The Real Issue: The Current Squad Simply Isn’t Good Enough
Brutally honest: the players aren’t being criticised because legends are mean or jealous. They’re criticised because they’ve failed where the legends succeeded – spectacularly.
Look at the recruitment disasters: over £1.5 billion spent since 2013 on players like Antony (£86m for minimal impact), Jadon Sancho (loaned out after falling out), Harry Maguire (record fee for a defender, yet error-prone), Paul Pogba (world-record return, more headlines off-pitch), and Casemiro (past his prime). High wages, low returns. Many arrive as stars and regress – a damning indictment of mentality.

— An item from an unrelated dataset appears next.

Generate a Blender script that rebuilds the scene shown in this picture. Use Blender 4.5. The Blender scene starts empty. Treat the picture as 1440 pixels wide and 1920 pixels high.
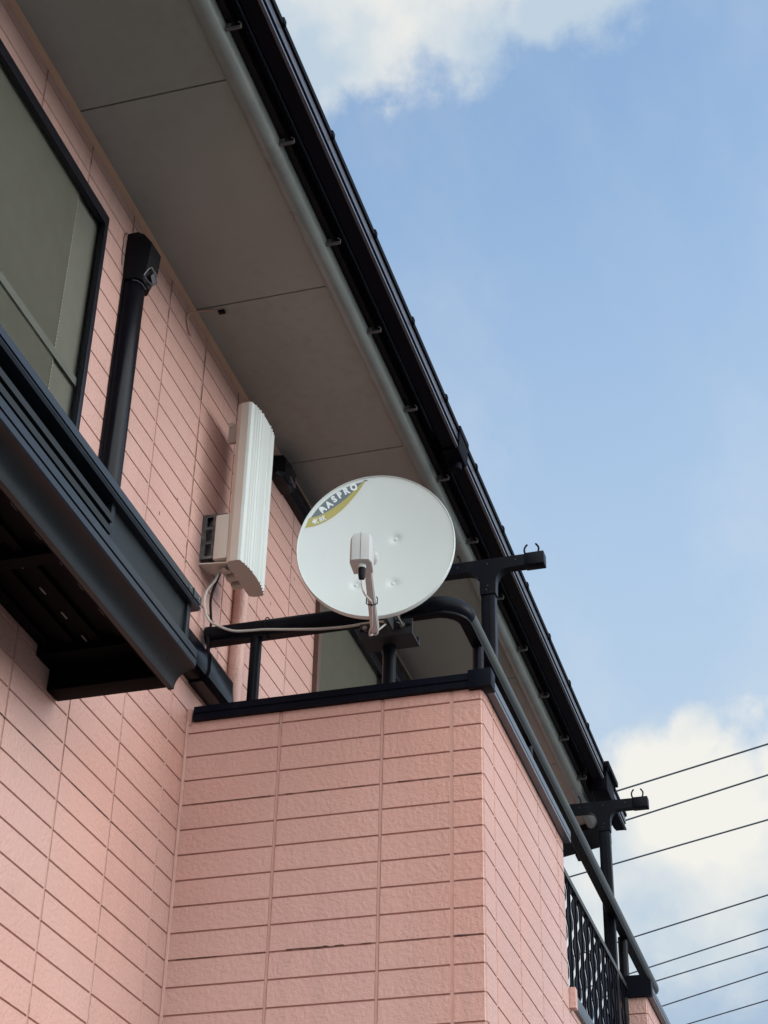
import bpy, bmesh, math, random
from mathutils import Vector, Matrix
random.seed(7)
R = math.radians
sc = bpy.context.scene
COL = sc.collection
Z0 = 1.55            # the photographer's eye height; builders below give z relative to it

# ------------------------------------------------------------------ camera
cam_d = bpy.data.cameras.new('camera')
cam = bpy.data.objects.new('camera', cam_d)
COL.objects.link(cam)
yaw, pit, rol = 0.300578, 0.590875, 0.0232132
F = Vector((math.cos(pit)*math.cos(yaw), math.cos(pit)*math.sin(yaw), math.sin(pit)))
Rt = Vector((math.sin(yaw), -math.cos(yaw), 0))
U = Rt.cross(F)
Rt2 = math.cos(rol)*Rt + math.sin(rol)*U
U2 = -math.sin(rol)*Rt + math.cos(rol)*U
m = Matrix((Rt2, U2, -F)).transposed().to_4x4()
m.translation = (0, 0, Z0)
cam.matrix_world = m
cam_d.sensor_fit = 'VERTICAL'
cam_d.sensor_height = 36.0
cam_d.lens = 3287.97 / 1920 * 36.0
cam_d.clip_start = 0.05
cam_d.clip_end = 2000
sc.camera = cam
sc.render.resolution_x, sc.render.resolution_y = 768, 1024

# ------------------------------------------------------------------ light
SUN_EL, SUN_ROT = R(14), R(164)
vs = sc.view_settings
vs.view_transform = 'Standard'; vs.look = 'None'; vs.gamma = 1; vs.use_curve_mapping = False
vs.exposure = 0.75
sd = Vector((math.sin(SUN_ROT)*math.cos(SUN_EL), math.cos(SUN_ROT)*math.cos(SUN_EL), math.sin(SUN_EL)))
sun_d = bpy.data.lights.new('sun', 'SUN')
sun_d.energy = 0.7; sun_d.angle = R(34); sun_d.color = (1, 0.98, 0.95)
sun = bpy.data.objects.new('sun', sun_d); COL.objects.link(sun)
sun.rotation_euler = sd.to_track_quat('Z', 'Y').to_euler()

w = bpy.data.worlds.new('World'); sc.world = w; w.use_nodes = True
nt = w.node_tree; nt.nodes.clear()
N = nt.nodes.new; L = nt.links.new
def mth(op, a, b=None, c=None, tree=None, clamp=False):
    t = tree or nt
    n = t.nodes.new('ShaderNodeMath'); n.operation = op; n.use_clamp = clamp
    for i, v in enumerate((a, b, c)):
        if v is None: continue
        if isinstance(v, (int, float)): n.inputs[i].default_value = v
        else: t.links.new(v, n.inputs[i])
    return n.outputs[0]
out = N('ShaderNodeOutputWorld'); bg = N('ShaderNodeBackground')
sky = N('ShaderNodeTexSky'); sky.sky_type = 'NISHITA'; sky.sun_disc = False
sky.sun_elevation = SUN_EL; sky.sun_rotation = SUN_ROT
sky.air_density = 1.0; sky.dust_density = 1.2; sky.ozone_density = 1.6
tc = N('ShaderNodeTexCoord')
noi = N('ShaderNodeTexNoise'); noi.inputs['Scale'].default_value = 13; noi.inputs['Detail'].default_value = 10
noi.inputs['Roughness'].default_value = 0.62
L(tc.outputs['Generated'], noi.inputs['Vector'])
big = N('ShaderNodeTexNoise'); big.inputs['Scale'].default_value = 2.2; big.inputs['Detail'].default_value = 6
L(tc.outputs['Generated'], big.inputs['Vector'])
def blob(c, radius, stretch=(1, 1, 1)):
    s = N('ShaderNodeVectorMath'); s.operation = 'SUBTRACT'
    L(tc.outputs['Generated'], s.inputs[0]); s.inputs[1].default_value = c
    mu = N('ShaderNodeVectorMath'); mu.operation = 'MULTIPLY'
    L(s.outputs[0], mu.inputs[0]); mu.inputs[1].default_value = stretch
    le = N('ShaderNodeVectorMath'); le.operation = 'LENGTH'; L(mu.outputs[0], le.inputs[0])
    return mth('SUBTRACT', 1.0, mth('DIVIDE', le.outputs['Value'], radius), clamp=True)
def pix(px, py):   # a compass direction of the sky seen from the ground
    return (F*3287.97 + Rt2*(px-720) - U2*(py-960)).normalized()
dens = None
for (px, py, r_) in [
        (860, -190, .120), (700, -20, .075), (580, -10, .090), (1090, -70, .060), (580, 150, .040), (660, 100, .040), (1010, 20, .034),
        (1240, 1490, .062), (1400, 1560, .088), (1150, 1630, .085), (1130, 1520, .055), (1320, 1680, .078), (1440, 1600, .06), (1470, 1450, .04), (1300, 1380, .025)]:
    b = blob(pix(px, py), r_)
    dens = b if dens is None else mth('MAXIMUM', dens, b)
# scattered clouds over the rest of the sky, away from the clear patch in the view
clear = blob(pix(900, 900), 0.75)
rest = mth('MULTIPLY', mth('SUBTRACT', big.outputs['Fac'], 0.47, clamp=True), 5.0)
rest = mth('SUBTRACT', rest, mth('MULTIPLY', clear, 3.0), clamp=True)
sh = mth('ADD', mth('MINIMUM', dens, 0.85), mth('MULTIPLY', mth('SUBTRACT', noi.outputs['Fac'], 0.5), 1.7))
gate = mth('MULTIPLY', dens, 7.0, clamp=True)
mr = N('ShaderNodeMapRange'); mr.interpolation_type = 'SMOOTHSTEP'
L(sh, mr.inputs['Value'])
mr.inputs['From Min'].default_value = 0.06; mr.inputs['From Max'].default_value = 0.56
soft = mth('MULTIPLY', mth('MULTIPLY', mr.outputs['Result'], gate), 0.90)
wm = N('ShaderNodeMapping'); wm.inputs['Scale'].default_value = (2.0, 6.0, 4.5); wm.inputs['Rotation'].default_value = (0.3, 0.5, 0.4); L(tc.outputs['Generated'], wm.inputs['Vector'])
wn_ = N('ShaderNodeTexNoise'); wn_.inputs['Scale'].default_value = 1.6; wn_.inputs['Detail'].default_value = 7; wn_.inputs['Roughness'].default_value = 0.6; L(wm.outputs[0], wn_.inputs['Vector'])
wis = mth('MULTIPLY', mth('SUBTRACT', wn_.outputs['Fac'], 0.44, clamp=True), 0.75)      # thin milky veil
cm = mth('MAXIMUM', mth('MAXIMUM', soft, mth('MULTIPLY', rest, 0.9)), wis, clamp=True)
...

The squad lacks leaders. Bruno Fernandes is talented but inconsistent under pressure. Marcus Rashford, though loaned out, has flashes but lacks the killer instinct of a Rooney or Ronaldo. Youngsters like Kobbie Mainoo show promise, but the core is bloated with overpaid underperformers who don’t embody United’s fighting spirit.
Legends like Keane slam “bluffers” and a lack of depth because it’s true. Neville calls it a “desperate situation” because results prove it. Scholes’ grumpiness? It’s frustration at seeing the club he loves diminished.

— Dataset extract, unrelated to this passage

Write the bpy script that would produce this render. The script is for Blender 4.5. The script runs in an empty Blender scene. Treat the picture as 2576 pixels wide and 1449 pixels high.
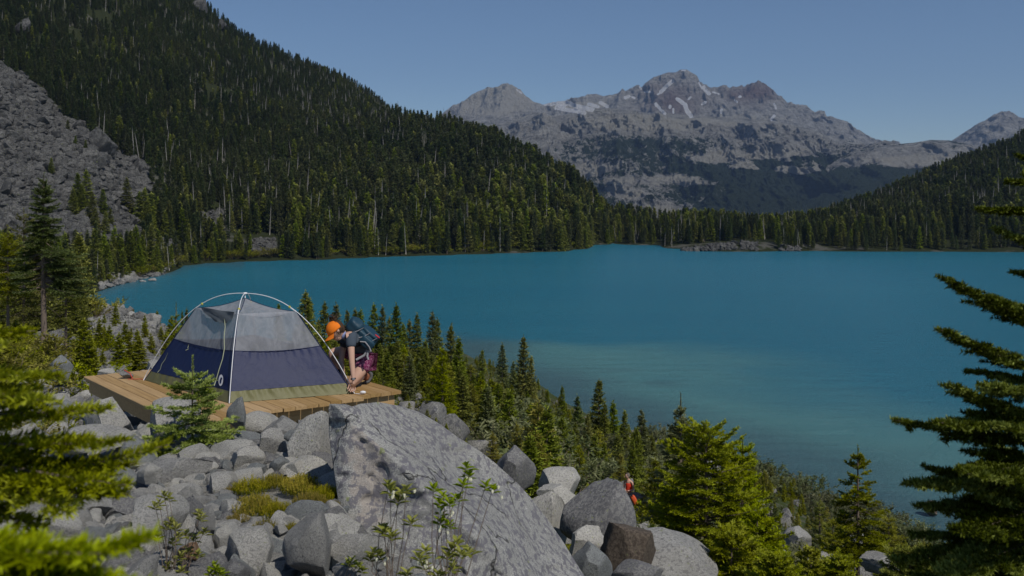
import bpy, math, random
import numpy as np
from mathutils import Vector, Matrix
sc = bpy.context.scene
# ------------------------------------------------------------------ camera, world, sun, exposure
HAZE = 5.2e-5        # density of the air
EYE = 25.0          # camera height above the lake (m)
F = 2504.0          # focal length in survey units: 2576 units across the 36 mm sensor
cam_d = bpy.data.cameras.new('camera'); cam = bpy.data.objects.new('camera', cam_d); sc.collection.objects.link(cam)
cam.location = (0, 0, EYE); cam.rotation_euler = (math.radians(90), 0, 0)
cam_d.sensor_width = 36.0; cam_d.lens = 36.0*F/2576; cam_d.shift_y = -214.5/2576
cam_d.clip_start = 0.05; cam_d.clip_end = 40000
cam_d.dof.use_dof = True; cam_d.dof.focus_distance = 11.8; cam_d.dof.aperture_fstop = 5.0
sc.camera = cam
SUN_EL, SUN_AZ = math.radians(50), math.radians(139)     # azimuth clockwise from the view direction
w = bpy.data.worlds.new('World'); sc.world = w; w.use_nodes = True
nt = w.node_tree; bg = nt.nodes['Background']; sky = nt.nodes.new('ShaderNodeTexSky')
sky.sky_type = 'NISHITA'; sky.sun_disc = False; sky.sun_elevation = SUN_EL; sky.sun_rotation = SUN_AZ
sky.altitude = 1700; sky.air_density = 1.0; sky.dust_density = 0.15; sky.ozone_density = 4.2
nt.links.new(sky.outputs[0], bg.inputs[0]); bg.inputs[1].default_value = 0.072
sl = bpy.data.lights.new('sun', 'SUN'); sun = bpy.data.objects.new('sun', sl); sc.collection.objects.link(sun)
sl.energy = 3.1; sl.angle = math.radians(0.5); sl.color = (1.0, 0.95, 0.86)
sd = Vector((math.sin(SUN_AZ)*math.cos(SUN_EL), math.cos(SUN_AZ)*math.cos(SUN_EL), math.sin(SUN_EL)))
sun.rotation_euler = sd.to_track_quat('Z', 'Y').to_euler(); sun.location = (30, -30, 90)
sc.view_settings.view_transform = 'Standard'; sc.view_settings.look = 'None'
sc.view_settings.exposure = 0.0; sc.view_settings.gamma = 1.0
sc.cycles.max_bounces = 6; sc.cycles.transparent_max_bounces = 12; sc.cycles.diffuse_bounces = 3
sc.cycles.volume_bounces = 0; sc.cycles.transmission_bounces = 4; sc.cycles.glossy_bounces = 3
sc.cycles.sample_clamp_indirect = 4.0
rng = np.random.default_rng(7); random.seed(7)

# ------------------------------------------------------------------ helpers
def W(u, v, y):                       # survey direction (u, v) at distance y -> world point
    return Vector(((u-1288)/F*y, y, EYE-(v-510)/F*y))
def tag(o, label=None, cat=None, group=None, kind=None):
    for k, val in (('label', label), ('category', cat), ('group', group), ('kind', kind)):
        if val: o[k] = val
    return o
def empty(name, loc, rz=0, label=None, cat=None, group=None, scale=1.0):
    o = bpy.data.objects.new(name, None); sc.collection.objects.link(o); o.location = loc
    o.rotation_euler = (0, 0, rz); o.empty_display_size = .2
    o.scale = (scale,)*3 if not hasattr(scale, '__len__') else scale
    return tag(o, label, cat, group)
def add(name, me, parent=None, loc=(0, 0, 0), rot=(0, 0, 0), scale=(1, 1, 1)):
    o = bpy.data.objects.new(name, me); sc.collection.objects.link(o)
    o.location = loc; o.rotation_euler = rot; o.scale = scale
    if parent: o.parent = parent
    return o
def mesh_np(name, V, Fc, mats=(), smooth=False, attrs=None, midx=None):
    """V (n,3); Fc: list of int arrays (m,k) with k = 3 or 4"""
    me = bpy.data.meshes.new(name); V = np.asarray(V, np.float32)
    if not isinstance(Fc, (list, tuple)): Fc = [Fc]
    Fc = [np.asarray(f, np.int32) for f in Fc if len(f)]
    nl = sum(f.size for f in Fc); nf = sum(len(f) for f in Fc)
    me.vertices.add(len(V)); me.vertices.foreach_set('co', V.ravel())
    me.loops.add(nl); me.loops.foreach_set('vertex_index', np.concatenate([f.ravel() for f in Fc]))
    me.polygons.add(nf)
    tot = np.concatenate([np.full(len(f), f.shape[1], np.int32) for f in Fc])
    st = np.concatenate([[0], np.cumsum(tot)[:-1]]).astype(np.int32)
    me.polygons.foreach_set('loop_start', st); me.polygons.foreach_set('loop_total', tot)
    me.polygons.foreach_set('use_smooth', np.full(nf, bool(smooth)))
    for m in (mats if isinstance(mats, (list, tuple)) else [mats]): me.materials.append(m)
    if midx is not None: me.polygons.foreach_set('material_index', np.asarray(midx, np.int32))
    for k, a in (attrs or {}).items():
        at = me.attributes.new(k, 'FLOAT', 'POINT'); at.data.foreach_set('value', np.asarray(a, np.float32))
    me.update(calc_edges=True); me.validate()
    return me
def grid_faces(nr, nc, closed=False):
    i = np.arange(nr-1)[:, None]; j = np.arange(nc if closed else nc-1)[None, :]; j2 = (j+1) % nc
    return np.stack([i*nc+j, i*nc+j2, (i+1)*nc+j2, (i+1)*nc+j], -1).reshape(-1, 4)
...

Manchester United under Ferguson (and the Class of ’92) won because they had hunger, unity, and quality. They turned pressure into fuel. Today’s players turn it into excuses.
Time for Reflection, Not Resentment
The players need to stop feeling sorry for themselves and start delivering. The legends aren’t the enemy – complacency is. If the squad matched even half the achievements of the Class of ’92, the criticism would evaporate. Until then, Neville, Scholes, Keane, and others have every right – and perhaps a duty – to call it as they see it.
Manchester United demands excellence. The current players haven’t provided it. That’s why the relationship is broken. And the fix starts in the dressing room, not by silencing the voices of those who built the club’s golden era.
The legends succeeded where this generation has failed. That’s the uncomfortable truth. Embrace the criticism, rise to the standards, or accept that the red shirt is too heavy. Old Trafford deserves better.